- _Task directions_
Your output is the lines from the first one to the one containing "SC.camera = cam", repeated exactly, with images left out.

- _Supplied information_

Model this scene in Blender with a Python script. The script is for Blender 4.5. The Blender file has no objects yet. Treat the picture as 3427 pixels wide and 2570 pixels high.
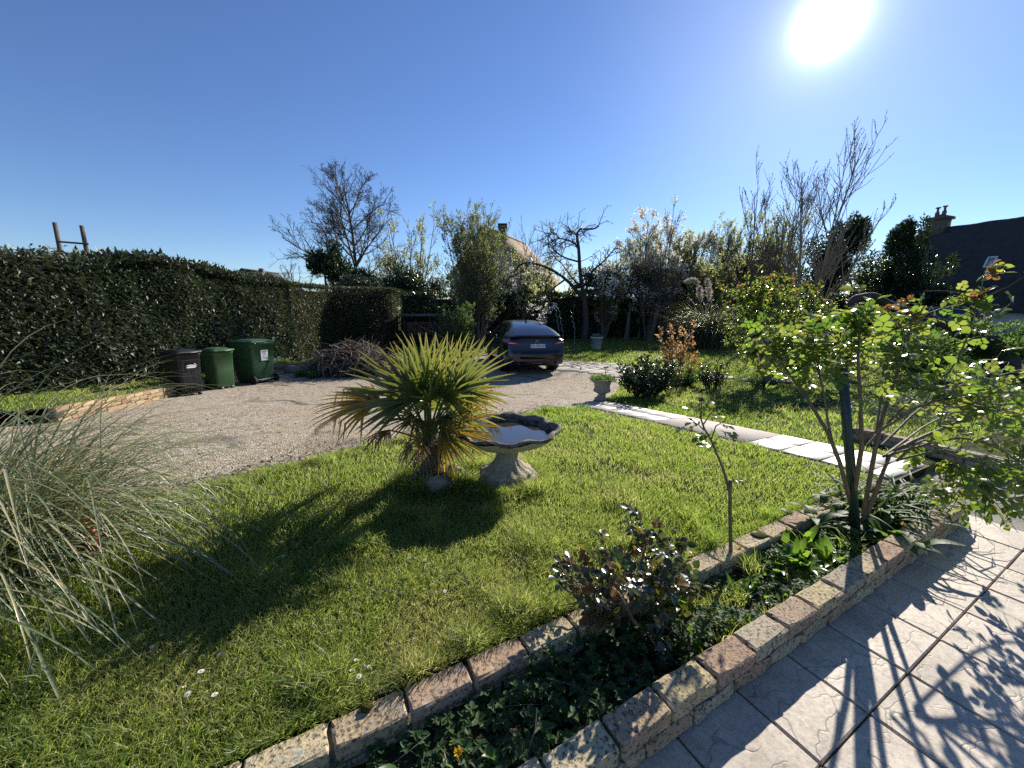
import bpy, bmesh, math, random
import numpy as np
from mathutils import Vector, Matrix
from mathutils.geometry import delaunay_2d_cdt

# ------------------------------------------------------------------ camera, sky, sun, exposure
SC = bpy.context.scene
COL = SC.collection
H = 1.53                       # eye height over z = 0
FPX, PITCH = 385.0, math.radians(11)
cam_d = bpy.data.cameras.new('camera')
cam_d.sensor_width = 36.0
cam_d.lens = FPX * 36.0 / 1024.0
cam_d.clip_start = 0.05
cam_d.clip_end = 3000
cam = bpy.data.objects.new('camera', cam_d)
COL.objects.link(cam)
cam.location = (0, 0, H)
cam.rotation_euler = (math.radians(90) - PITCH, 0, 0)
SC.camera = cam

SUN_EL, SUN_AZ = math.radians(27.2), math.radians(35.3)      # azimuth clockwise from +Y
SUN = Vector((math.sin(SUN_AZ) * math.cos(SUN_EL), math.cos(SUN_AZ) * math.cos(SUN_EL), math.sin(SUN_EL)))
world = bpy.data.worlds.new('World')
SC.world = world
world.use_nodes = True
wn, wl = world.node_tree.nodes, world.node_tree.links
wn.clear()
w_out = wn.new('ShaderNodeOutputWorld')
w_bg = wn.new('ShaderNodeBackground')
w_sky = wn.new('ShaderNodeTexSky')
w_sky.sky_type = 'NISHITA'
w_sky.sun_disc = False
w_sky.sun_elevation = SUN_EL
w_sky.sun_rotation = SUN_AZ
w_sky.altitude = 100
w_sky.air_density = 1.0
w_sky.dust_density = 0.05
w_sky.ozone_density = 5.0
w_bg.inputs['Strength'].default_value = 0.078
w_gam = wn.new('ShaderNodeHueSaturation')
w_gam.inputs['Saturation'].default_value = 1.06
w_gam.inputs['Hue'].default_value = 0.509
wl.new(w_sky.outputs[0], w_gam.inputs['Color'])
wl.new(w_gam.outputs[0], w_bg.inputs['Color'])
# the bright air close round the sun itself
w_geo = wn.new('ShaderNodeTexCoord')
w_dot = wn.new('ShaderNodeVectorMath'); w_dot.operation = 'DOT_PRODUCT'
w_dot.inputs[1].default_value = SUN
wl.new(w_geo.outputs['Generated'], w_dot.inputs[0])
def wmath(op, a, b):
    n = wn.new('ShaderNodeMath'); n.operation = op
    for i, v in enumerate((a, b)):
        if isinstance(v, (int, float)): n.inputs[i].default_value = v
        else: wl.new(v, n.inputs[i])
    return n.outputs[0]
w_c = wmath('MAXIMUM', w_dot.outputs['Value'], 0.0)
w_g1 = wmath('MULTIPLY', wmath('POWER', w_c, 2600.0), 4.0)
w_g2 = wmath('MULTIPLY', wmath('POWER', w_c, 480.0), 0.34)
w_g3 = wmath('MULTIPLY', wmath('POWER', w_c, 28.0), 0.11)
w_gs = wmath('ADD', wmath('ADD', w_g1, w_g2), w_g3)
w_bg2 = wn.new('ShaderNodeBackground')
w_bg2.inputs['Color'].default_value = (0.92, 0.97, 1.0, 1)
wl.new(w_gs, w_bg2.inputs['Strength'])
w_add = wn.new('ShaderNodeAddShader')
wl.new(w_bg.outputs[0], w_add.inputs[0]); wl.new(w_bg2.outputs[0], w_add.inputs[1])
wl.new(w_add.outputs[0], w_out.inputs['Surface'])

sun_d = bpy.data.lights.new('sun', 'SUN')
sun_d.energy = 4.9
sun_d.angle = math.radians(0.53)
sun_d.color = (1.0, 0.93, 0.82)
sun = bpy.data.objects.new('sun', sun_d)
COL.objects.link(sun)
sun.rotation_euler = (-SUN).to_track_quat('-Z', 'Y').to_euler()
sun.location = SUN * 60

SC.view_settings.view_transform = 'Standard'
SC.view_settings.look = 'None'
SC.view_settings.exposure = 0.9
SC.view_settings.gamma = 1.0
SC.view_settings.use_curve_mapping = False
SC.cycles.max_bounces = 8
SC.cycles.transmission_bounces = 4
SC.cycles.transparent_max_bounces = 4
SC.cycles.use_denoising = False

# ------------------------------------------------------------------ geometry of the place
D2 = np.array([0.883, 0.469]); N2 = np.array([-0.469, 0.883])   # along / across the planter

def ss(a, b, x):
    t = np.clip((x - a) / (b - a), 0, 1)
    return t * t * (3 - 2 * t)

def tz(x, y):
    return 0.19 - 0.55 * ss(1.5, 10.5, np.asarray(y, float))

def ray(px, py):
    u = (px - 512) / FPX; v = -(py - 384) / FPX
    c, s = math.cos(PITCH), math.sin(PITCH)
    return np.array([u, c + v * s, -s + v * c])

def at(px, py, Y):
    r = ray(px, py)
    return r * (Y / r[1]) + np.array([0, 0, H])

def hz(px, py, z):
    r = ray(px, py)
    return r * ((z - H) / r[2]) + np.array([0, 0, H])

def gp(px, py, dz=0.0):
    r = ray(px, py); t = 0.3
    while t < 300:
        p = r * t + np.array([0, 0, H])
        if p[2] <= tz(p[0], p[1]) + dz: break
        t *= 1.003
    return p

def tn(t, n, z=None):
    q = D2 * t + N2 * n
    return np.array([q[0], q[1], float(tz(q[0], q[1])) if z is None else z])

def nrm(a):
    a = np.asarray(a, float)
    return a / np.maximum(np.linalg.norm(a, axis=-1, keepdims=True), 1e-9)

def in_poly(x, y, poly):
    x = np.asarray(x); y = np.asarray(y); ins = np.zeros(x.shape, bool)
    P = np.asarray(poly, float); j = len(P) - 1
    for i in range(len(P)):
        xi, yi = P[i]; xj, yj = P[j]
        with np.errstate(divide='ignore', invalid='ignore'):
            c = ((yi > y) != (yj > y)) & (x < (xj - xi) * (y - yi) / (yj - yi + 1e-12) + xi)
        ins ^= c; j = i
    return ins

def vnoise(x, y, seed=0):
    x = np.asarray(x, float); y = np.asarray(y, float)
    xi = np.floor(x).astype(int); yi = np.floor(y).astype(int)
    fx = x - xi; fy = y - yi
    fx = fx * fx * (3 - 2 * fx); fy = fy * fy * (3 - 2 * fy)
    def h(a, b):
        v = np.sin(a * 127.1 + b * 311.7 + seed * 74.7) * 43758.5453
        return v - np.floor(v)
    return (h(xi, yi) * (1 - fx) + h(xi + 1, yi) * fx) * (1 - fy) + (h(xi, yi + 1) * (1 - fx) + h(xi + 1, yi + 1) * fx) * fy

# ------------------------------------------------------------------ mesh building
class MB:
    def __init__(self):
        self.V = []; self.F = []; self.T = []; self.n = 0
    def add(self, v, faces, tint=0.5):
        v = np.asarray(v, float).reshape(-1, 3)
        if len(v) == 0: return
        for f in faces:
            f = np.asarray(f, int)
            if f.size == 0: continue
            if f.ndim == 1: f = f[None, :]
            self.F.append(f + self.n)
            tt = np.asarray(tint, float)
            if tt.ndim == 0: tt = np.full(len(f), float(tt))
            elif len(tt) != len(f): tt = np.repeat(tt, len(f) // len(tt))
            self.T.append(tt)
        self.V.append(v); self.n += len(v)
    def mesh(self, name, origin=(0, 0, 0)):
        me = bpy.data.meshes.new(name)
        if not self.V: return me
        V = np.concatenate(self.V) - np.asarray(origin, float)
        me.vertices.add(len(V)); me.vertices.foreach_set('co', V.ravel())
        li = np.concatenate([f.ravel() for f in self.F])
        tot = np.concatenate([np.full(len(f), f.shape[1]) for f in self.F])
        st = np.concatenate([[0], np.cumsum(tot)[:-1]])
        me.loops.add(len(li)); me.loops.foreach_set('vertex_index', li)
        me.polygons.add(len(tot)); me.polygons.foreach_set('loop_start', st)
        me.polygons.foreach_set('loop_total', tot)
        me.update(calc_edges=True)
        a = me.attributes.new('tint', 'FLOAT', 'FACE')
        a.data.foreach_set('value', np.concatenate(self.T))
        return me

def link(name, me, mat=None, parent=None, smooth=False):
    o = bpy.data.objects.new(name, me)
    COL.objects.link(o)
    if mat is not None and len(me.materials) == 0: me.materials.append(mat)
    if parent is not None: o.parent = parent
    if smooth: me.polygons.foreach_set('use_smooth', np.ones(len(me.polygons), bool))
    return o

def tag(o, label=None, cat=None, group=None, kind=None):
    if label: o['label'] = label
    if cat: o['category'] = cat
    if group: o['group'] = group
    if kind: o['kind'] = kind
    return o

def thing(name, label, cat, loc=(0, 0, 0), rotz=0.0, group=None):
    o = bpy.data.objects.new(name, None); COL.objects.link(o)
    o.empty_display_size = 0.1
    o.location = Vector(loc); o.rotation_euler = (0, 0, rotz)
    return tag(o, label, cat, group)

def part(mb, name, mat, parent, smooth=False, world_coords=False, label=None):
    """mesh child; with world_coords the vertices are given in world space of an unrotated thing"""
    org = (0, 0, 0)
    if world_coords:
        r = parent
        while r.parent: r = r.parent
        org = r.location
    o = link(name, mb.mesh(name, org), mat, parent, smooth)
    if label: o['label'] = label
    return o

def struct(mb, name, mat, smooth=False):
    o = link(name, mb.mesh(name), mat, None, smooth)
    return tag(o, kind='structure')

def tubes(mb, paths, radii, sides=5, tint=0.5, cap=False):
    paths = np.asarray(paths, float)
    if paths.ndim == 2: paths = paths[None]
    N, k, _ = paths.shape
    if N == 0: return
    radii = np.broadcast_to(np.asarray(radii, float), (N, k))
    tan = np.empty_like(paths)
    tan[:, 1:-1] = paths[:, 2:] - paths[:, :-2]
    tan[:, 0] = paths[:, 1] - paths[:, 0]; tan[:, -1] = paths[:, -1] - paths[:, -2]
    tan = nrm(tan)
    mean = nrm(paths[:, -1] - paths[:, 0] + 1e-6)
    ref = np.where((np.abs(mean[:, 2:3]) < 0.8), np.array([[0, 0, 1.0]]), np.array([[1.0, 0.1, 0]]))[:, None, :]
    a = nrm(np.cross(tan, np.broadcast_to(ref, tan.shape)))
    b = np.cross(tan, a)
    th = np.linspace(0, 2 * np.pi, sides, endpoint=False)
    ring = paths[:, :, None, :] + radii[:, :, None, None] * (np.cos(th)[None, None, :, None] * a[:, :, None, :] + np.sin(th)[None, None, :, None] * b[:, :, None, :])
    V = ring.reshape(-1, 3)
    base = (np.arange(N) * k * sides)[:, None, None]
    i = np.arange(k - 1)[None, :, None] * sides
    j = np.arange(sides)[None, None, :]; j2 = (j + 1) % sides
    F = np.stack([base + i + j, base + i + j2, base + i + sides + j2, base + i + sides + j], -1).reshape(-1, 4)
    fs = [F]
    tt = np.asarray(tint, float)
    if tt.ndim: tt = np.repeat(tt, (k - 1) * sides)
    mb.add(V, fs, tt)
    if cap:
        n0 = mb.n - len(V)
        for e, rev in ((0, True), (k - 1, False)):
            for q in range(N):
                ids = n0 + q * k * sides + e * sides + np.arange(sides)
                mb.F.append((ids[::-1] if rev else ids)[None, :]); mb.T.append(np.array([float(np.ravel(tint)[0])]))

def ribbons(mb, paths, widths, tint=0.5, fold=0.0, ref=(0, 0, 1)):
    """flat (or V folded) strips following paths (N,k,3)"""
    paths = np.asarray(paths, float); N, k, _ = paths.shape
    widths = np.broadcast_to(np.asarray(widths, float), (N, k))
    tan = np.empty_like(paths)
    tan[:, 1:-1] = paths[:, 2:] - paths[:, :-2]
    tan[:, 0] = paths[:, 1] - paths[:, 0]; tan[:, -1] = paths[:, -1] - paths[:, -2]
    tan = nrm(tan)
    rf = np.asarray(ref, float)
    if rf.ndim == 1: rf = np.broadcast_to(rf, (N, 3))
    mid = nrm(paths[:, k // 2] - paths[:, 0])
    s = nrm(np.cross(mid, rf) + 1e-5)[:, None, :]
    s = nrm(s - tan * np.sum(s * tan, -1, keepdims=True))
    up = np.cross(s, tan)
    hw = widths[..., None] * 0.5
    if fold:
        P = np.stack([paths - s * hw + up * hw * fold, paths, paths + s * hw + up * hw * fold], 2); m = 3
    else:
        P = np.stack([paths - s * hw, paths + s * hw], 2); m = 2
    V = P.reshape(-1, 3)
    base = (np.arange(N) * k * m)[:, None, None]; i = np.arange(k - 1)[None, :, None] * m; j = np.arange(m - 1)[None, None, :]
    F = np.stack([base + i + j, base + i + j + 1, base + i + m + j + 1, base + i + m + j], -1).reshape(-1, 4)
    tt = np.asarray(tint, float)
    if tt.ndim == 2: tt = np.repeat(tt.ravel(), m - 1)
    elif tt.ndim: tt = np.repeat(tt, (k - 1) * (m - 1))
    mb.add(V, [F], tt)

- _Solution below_
Model this scene in Blender with a Python script. The script is for Blender 4.5. The Blender file has no objects yet. Treat the picture as 3427 pixels wide and 2570 pixels high.
import bpy, bmesh, math, random
import numpy as np
from mathutils import Vector, Matrix
from mathutils.geometry import delaunay_2d_cdt

# ------------------------------------------------------------------ camera, sky, sun, exposure
SC = bpy.context.scene
COL = SC.collection
H = 1.53                       # eye height over z = 0
FPX, PITCH = 385.0, math.radians(11)
cam_d = bpy.data.cameras.new('camera')
cam_d.sensor_width = 36.0
cam_d.lens = FPX * 36.0 / 1024.0
cam_d.clip_start = 0.05
cam_d.clip_end = 3000
cam = bpy.data.objects.new('camera', cam_d)
COL.objects.link(cam)
cam.location = (0, 0, H)
cam.rotation_euler = (math.radians(90) - PITCH, 0, 0)
SC.camera = cam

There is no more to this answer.